Cette attention serait plus que méritée, parce que les émigrés sont de véritables régulateurs sociaux pour le Sénégal. Imaginez un jour sans envois de fonds vers le Sénégal. Imaginez une semaine sans ces précieux transferts d’argent des ‘modou-modou’ et des ‘fatou-fatou’. Imaginez un mois sans ‘Western Union’ ou ‘Money Express’ ou encore ‘Ria’ vers le Sénégal ! Je demeure convaincu que ces autorités qui les négligent tant auraient tous les problèmes du monde. Quand est-ce que les autorités sénégalaises vont enfin comprendre que ceux-là qu’on tue à tort et à raison à l’extérieur sont les gardiens du climat social ?
D’autre part, les Sénégalais de l’extérieur sont également parmi les principaux contribuables de l’économie sénégalaise. Sinon qui d’autre peut se targuer de faire mieux ? Qui est capable de faire bénéficier plus de 600 milliards de francs Cfa/an au Sénégal. On peut donc continuer à fermer les yeux sur ces incidents macabres, mais on ne pourra jamais les déshonorer. Alors debout et protégeons ces vaillants ‘soldats de l’économie’!

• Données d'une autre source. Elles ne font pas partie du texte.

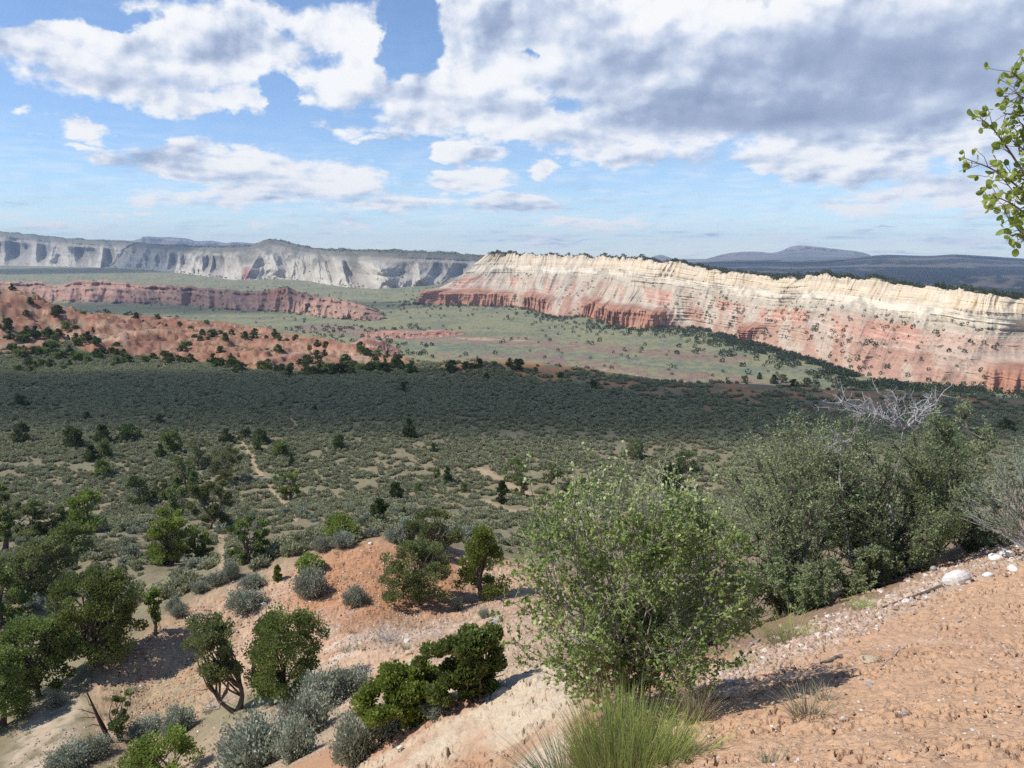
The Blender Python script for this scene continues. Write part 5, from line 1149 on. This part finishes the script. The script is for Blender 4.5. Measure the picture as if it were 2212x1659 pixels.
# charred snag and other dead trunks
def snag(p, pts, r0, sides, label, mat, seed, name='dead_snag'):
    rng = np.random.default_rng(seed); m = MB(); q = resample(np.array(pts, float), 12); m.tube(q, np.linspace(r0, r0 * .12, 12) * (1 + .15 * rng.normal(size=12)), 7)
    for k, e, r in sides:
        b = bend(q[k], q[k] + np.array(e), rng, 6, .2); m.tube(b, np.linspace(r, r * .25, 6), 5)
        for j in range(3):
            s = b[rng.integers(2, 6)]; m.tube(bend(s, s + (np.array(e) * .35 + rdir(rng, 1)[0] * .2) * rng.uniform(.4, 1), rng, 4, .15), np.linspace(r * .4, r * .1, 4), 4)
    return link(name, m.mesh('snag', mat, True), None, p, label=label, category='dead tree')
p = place(238, 1604); s_ = metres(p, 100) / 1.5
snag(p, np.array([(.04, 0, -.15), (-.10, 0, .3), (-.27, 0, .75), (-.40, .02, 1.1), (-.56, .03, 1.55)]) * s_, .085 * s_, [(5, (-.42 * s_, .1, .02), .03), (6, (-.5 * s_, 0, .22), .035), (7, (-.32 * s_, .1, .42 * s_), .025), (4, (-.4 * s_, -.1, -.05), .022), (9, (-.12, 0, .2), .015), (3, (.5 * s_, .1, .4 * s_), .03)], 'charred leaning snag with bare side branches low on the spur', B_CHAR, 91)
for x, y, hh, lab in ((573, 1080, 32, 'dark burnt post like snag on the flat'), (8, 1420, 62, 'thin burnt snag at the left edge'), (258, 1250, 40, 'thin reddish dead trunk in the draw by the eroded bank')):
    p = place(x, y); h = metres(p, hh); snag(p, [(0, 0, -.1), (.03 * h, 0, .5 * h), (-.02 * h, 0, h)], .04 * h, [(6, (.22 * h, 0, .2 * h), .014 * h), (8, (-.16 * h, 0, .2 * h), .012 * h)], lab, B_CHAR, int(x))
def log(p0, p1, r, label, mat, seed, lift=.6):
    rng = np.random.default_rng(seed); u = np.linspace(0, 1, 10)[:, None]; a = np.array(p0) * (1 - u) + np.array(p1) * u; mid = a.mean(0); a += rng.normal(size=a.shape) * r * .5
    for i in range(10): a[i, 2] = gz(a[i, 0], a[i, 1]) + r * lift
    m = MB(); m.tube(a - a[0], np.linspace(r, r * .45, 10) * (1 + .1 * rng.normal(size=10)), 7)
    return link('fallen_branch', m.mesh('fallen_branch', mat, True), None, a[0], label=label, category='dead branch')
log(hit(942, 589), hit(884, 609), .036, 'brown fallen root below the white boulder', B_JUN, 1)
log(hit(842, 658), hit(822, 664), .025, 'short dark stick on the orange slope', B_DARK, 2)
log(hit(498, 622), hit(478, 632), .13, 'grey fallen log on the gravelly red slope', B_GREY, 3)
log(hit(905, 648), hit(880, 668), .008, 'thin pale twig on the orange slope', B_WISP, 4)
log(hit(760, 640), hit(745, 652), .02, 'grey root at the gravel edge', B_GREY, 5)

# ------------------------------------------------------------------ stones
def stone_mesh(seed, k=10):
    rng = np.random.default_rng(seed); th, ph = np.meshgrid(np.linspace(0, math.pi, 9), np.linspace(0, 2 * math.pi, 15)[:-1], indexing='ij')
    v = np.stack([np.sin(th) * np.cos(ph), np.sin(th) * np.sin(ph), np.cos(th)], -1).reshape(-1, 3)
    for i in range(k):
        n = rdir(rng, 1)[0]; c = rng.uniform(.55, .9); dd = v @ n; v = v - np.where(dd > c, dd - c, 0)[:, None] * n * .92
    v *= np.array([1, rng.uniform(.6, .9), rng.uniform(.45, .7)]); i = np.arange(9 * 14).reshape(9, 14); j = np.roll(i, -1, 1)
    return v, np.stack([i[:-1], i[1:], j[1:], j[:-1]], -1).reshape(-1, 4)
ST = []
for i in range(7):
    v, f = stone_mesh(600 + i); ST.append([new_mesh('stone', v, [f], mt, None, False) for mt in (K_WHITE, K_GREY, K_TAN)])
def stone(px, py, wpx, mt, label, group, i, sink=.25):
    p = hit(px, py); s = .5 * wpx * p.length / F; o = link('stone', ST[i % 7][mt], None, (p.x, p.y, p.z + s * (.55 - sink * 1.6)), label=label, category='stone', group=group); o.scale = (s, s, s); o.rotation_euler = ((i * .7) % .5 - .25, (i * .43) % .5 - .25, i * 2.399); return o
NAMED = [(956, 584, 25, 0, 'large white boulder on the orange slope'), (995, 561, 15, 0, 'white rounded boulder near the right edge, left of a pair'), (1006, 557, 13, 0, 'white boulder touching its larger twin near the right edge'), (933, 571, 9, 1, 'smooth blue grey stone on the gravel edge'), (846, 590, 13, 2, 'tan block under the low green shrub'), (988, 578, 11, 0, 'flat white stone above the large boulder'), (1012, 571, 12, 0, 'long white stone at the right edge'), (812, 657, 5, 1, 'grey cobble above the short dark stick'), (869, 663, 17, 2, 'flat greenish tan slab sunk in the orange soil'), (857, 635, 6, 2, 'yellow tan pebble beside white stones'), (869, 686, 8, 1, 'dark grey stone in the middle of the orange slope'), (905, 715, 6, 1, 'small dark grey pebble low on the orange slope'), (843, 720, 7, 0, 'white stone near the flattened grass'), (798, 697, 9, 2, 'pale tan stone near the dry grass'), (742, 672, 8, 1, 'grey flat stone at the upper lip of the slope'), (754, 655, 7, 0, 'white stone at the upper lip of the slope')]
for i, (a, b, w, mt, lab) in enumerate(NAMED): stone(a, b, w, mt, lab, 'stones on the orange slope', i, .12)
rng = np.random.default_rng(404); k = 0
while k < 80:                                        # along the gravel edge
    u = rng.uniform(); px = 1022 - u * 320; py = np.interp(px, [700, 740, 800, 870, 960, 1030], [690, 671, 644, 613, 573, 543]) + rng.normal() * 7
    stone(px, py, abs(rng.normal() * 3) + 2.2, int(rng.choice([0, 0, 0, 2, 1])), 'pale stone in the gravel along the upper edge of the orange slope', 'stones along the gravel edge', k + 20, .2); k += 1
for k in range(90):
    px = rng.uniform(690, 1022); py = rng.uniform(600, 764)
    if py < np.interp(px, [700, 800, 870, 960, 1030], [700, 650, 620, 580, 550]): py = 768 - rng.uniform(0, 90)
    stone(px, py, rng.uniform(1.8, 4.5), int(rng.choice([0, 0, 0, 2, 1])), 'small pale pebble scattered on the orange slope', 'pebbles on the orange slope', k + 200, .2)
for i, (x, y, w, lab) in enumerate(((570, 1308, 13, 'white block below the wide low sagebrush'), (1692, 0, 0, ''), (692, 1182, 12, 'white stone on the left crest of the red mound'), (800, 1176, 10, 'white stone on the top of the red mound'), (830, 1220, 7, 'small white stone on the red face of the mound'), (880, 1388, 14, 'white block on the gravelly slope below the dead sagebrush'), (882, 1415, 20, 'flat tan stone below the white block'), (852, 1412, 12, 'white stone left of the flat tan stone'), (865, 1618, 14, 'white stone on the red band of the cream mound'), (770, 1645, 12, 'white stone low on the cream mound'), (1020, 1262, 9, 'white stone beside the cone shaped juniper'), (500, 1370, 10, 'pale stone left of the large spreading juniper'))):
    if w: stone(x * D2, y * D2, w * D2 * 1.1, 2 if 'tan' in lab else 0, lab, 'stones on the spur', i + 300, .1)
for k in range(40):
    px = rng.uniform(120, 520); py = rng.uniform(575, 740); q = hit(px, py)
    if 24 < q.y < 45: stone(px, py, rng.uniform(1.5, 3.2), int(rng.choice([0, 0, 2])), 'little pale stone strewn over the spur', 'little stones on the spur', k + 400, .1)
# fine gravel
def gravel(n, pick, seed, lo, hi, name, label, mat=None):
    rng = np.random.default_rng(seed); px, py = pick(rng, n); P = []; S = []
    x_, z_ = ray(px, py)
    D = np.exp(np.linspace(math.log(2.8), math.log(60), 420)); zz = smooth_z((x_[:, None] * D[None]).ravel(), np.broadcast_to(D, (n, 420)).ravel()).reshape(n, 420)
    i = np.argmax(z_[:, None] * D <= zz, 1); d = D[i]; P = np.stack([x_ * d, d, zz[np.arange(n), i]], 1)
    s = rng.uniform(lo, hi, n) ** 1.6 * np.interp(d, [3, 12, 40], [.5, 1, 1.9]); dirs = np.array([(1, 0, 0), (0, 1, 0), (-1, 0, 0), (0, -1, 0), (0, 0, .7), (0, 0, -.7)], float)
    v = dirs[None] * rng.uniform(.6, 1.3, (n, 6, 1)); a = rng.uniform(0, 6.28, n); c, s2 = np.cos(a), np.sin(a); vx = v[..., 0] * c[:, None] - v[..., 1] * s2[:, None]; vy = v[..., 0] * s2[:, None] + v[..., 1] * c[:, None]
    V = np.stack([vx, vy, v[..., 2]], -1) * s[:, None, None] + P[:, None] + np.array([0, 0, .2]) * s[:, None, None]
    f = np.array([(0, 1, 4), (1, 2, 4), (2, 3, 4), (3, 0, 4), (1, 0, 5), (2, 1, 5), (3, 2, 5), (0, 3, 5)]); Fc = (np.arange(n)[:, None, None] * 6 + f[None]).reshape(-1, 3)
    link(name, new_mesh(name, V.reshape(-1, 3), [Fc], mat or M_grav, {'tint': np.repeat(rng.uniform(0, 1, n), 6)}), kind='stuff', label=label)
M_grav = mat_leaf('gravel_stone', (.36, .25, .17), (.50, .38, .28), (.66, .60, .53), 0, .9, .1)
def pk_edge(rng, n):
    px = rng.uniform(692, 1030, n); return px, np.interp(px, [690, 740, 800, 870, 960, 1030], [695, 671, 644, 613, 573, 543]) + rng.normal(size=n) * 8
def pk_slope(rng, n):
    px = rng.uniform(600, 1030, n); return px, np.interp(px, [600, 700, 800, 870, 960, 1030], [730, 700, 650, 618, 578, 548]) + rng.uniform(0, 1, n) * 190
def pk_spur(rng, n):
    px = rng.uniform(110, 540, n); top = np.interp(px, [100, 200, 300, 370, 440, 540], [665, 605, 565, 545, 565, 585]); return px, top + rng.uniform(.02, 1, n) ** .9 * np.interp(px, [100, 300, 540], [70, 110, 90])
def pk_low(rng, n):
    px = rng.uniform(10, 420, n); return px, np.interp(px, [0, 250, 420], [755, 735, 690]) + rng.uniform(-20, 40, n)
gravel(2600, pk_edge, 1, .08, .19, 'gravel', 'pale gravel along the upper edge of the orange slope')
gravel(1500, pk_slope, 2, .05, .12, 'gravel', 'tiny pale grit on the orange slope')
M_clod = mat_leaf('soil_crumb', (.40, .22, .125), (.53, .335, .215), (.58, .40, .28), 0, .95, .05)
gravel(900, pk_slope, 7, .03, .075, 'soil_crumbs', 'crumbly lumps of orange soil on the slope', M_clod)
gravel(3500, pk_spur, 8, .04, .11, 'soil_crumbs', 'crumbly lumps of soil on the spur', M_clod)
gravel(3800, pk_spur, 3, .07, .15, 'gravel', 'pale gravel strewn over the spur')
gravel(900, pk_low, 4, .07, .15, 'gravel', 'pale gravel in the draw at the bottom left')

Compte tenu de l’importance des flux financiers générés par les migrants sénégalais et leur rôle dans le tissu social et économique de leur pays, je pense qu’il est temps que les autorités sénégalaises prennent les citoyens de la diaspora au sérieux. Il est inadmissible que ces Sénégalais continuent de subir ce genre d’actes de violence. J’estime que la mort de ces Sénégalais, loin des leurs, est non moins importante que celle enregistrée dans notre propre pays. Autrement dit, les questions migratoires doivent impérativement s’inviter dans le débat politique actuel. Elles devraient constituer une préoccupation centrale, pour ne pas dire la préoccupation majeure, de tous ceux ou de toutes celles qui aspirent à diriger le Sénégal. Que tous les candidats à la prochaine élection présidentielle s’expriment franchement sur la manière dont ils comptent améliorer le vécu quotidien des Sénégalais de l’extérieur. Qu’ils se prononcent clairement sur les contours et les pourtours de la politique qu’ils comptent mettre en œuvre s’ils sont élus.